Menurut pengacara Surya Darma, Juniver Girsang, di PN Tipikor, Rabu 13 Februari 2023 lalu, kasus Duta Palma bukan pidana, tapi administrasi, sesuai ketentuan pasal 110A dan 110 B UU Cipta Kerja.
“Perusahaan klien saya bahkan sudah masuk SK Menteri LHK yang diselesaikan dengan skema UU Cipta Kerja,” ujarnya.
“Namun saat disayangkan, saat sedang melakukan proses penyelesaian administrasi seperti perintah UU Cipta Kerja, penegak hukum justru mempidanakan klien kami. Padahal batas waktu yang ditetapkan UU belum habis. UU Cipta Kerja sendiri memberi tenggat 3 tahun, yaitu November 2023, ,” ujarnya.

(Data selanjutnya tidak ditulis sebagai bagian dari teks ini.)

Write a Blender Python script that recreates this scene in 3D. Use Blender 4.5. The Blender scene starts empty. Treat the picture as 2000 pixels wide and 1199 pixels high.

Juniver juga menyatakan perkebunan Duta Palma termasuk subjek hukum yang terlanjur melakukan kegiatan usaha di kawasan hutan menurut versi KLHK. Padahal Duta Palma beroperasi legal di Kabupaten Indragiri Hulu sejak 2023 lalu.
Sebab, areal kebun menurut Perda RTRW Riau adalah areal budidaya.
“Jaksa berasumsi Duta Palma melanggar hukum. Beroperasi ilegal dan layak dikenakan pidana TPPU (Tindak Pidana Pencucian Uang-red). Ini perusahaan bayar pajak ke negara hampir Rp1 triliun dan membangun fasilitas untuk masyarakat. Kalau operasi ilegal, negara mesti kena TPPU juga dong,”katanya.
Sementara Surya Darmadi sendiri saat membacakan pledoi pribadi mengatakan ia tidak ditangkap di Taiwan dan dibawa pulang ke Indonesia. Ia sengaja pulang ke Indonesia untuk menyelesaikan masalah hukum yang dituduhkan kepada Duta Palma. Tapi sampai di Indonesia langsung ditangkap.
“Saat lawyer saya (lawyer perusahaan-red) mengajukan praperadilan pakai UU Cipta Kerja, mereka diancam akan dipidanakan dan diminta mencabut praperadilan. Lawyer saya juga disodori surat persetujuan saya mencabut praperadilan. Padahal saya tak pernah membuat persetujuan itu,” ujar Surya.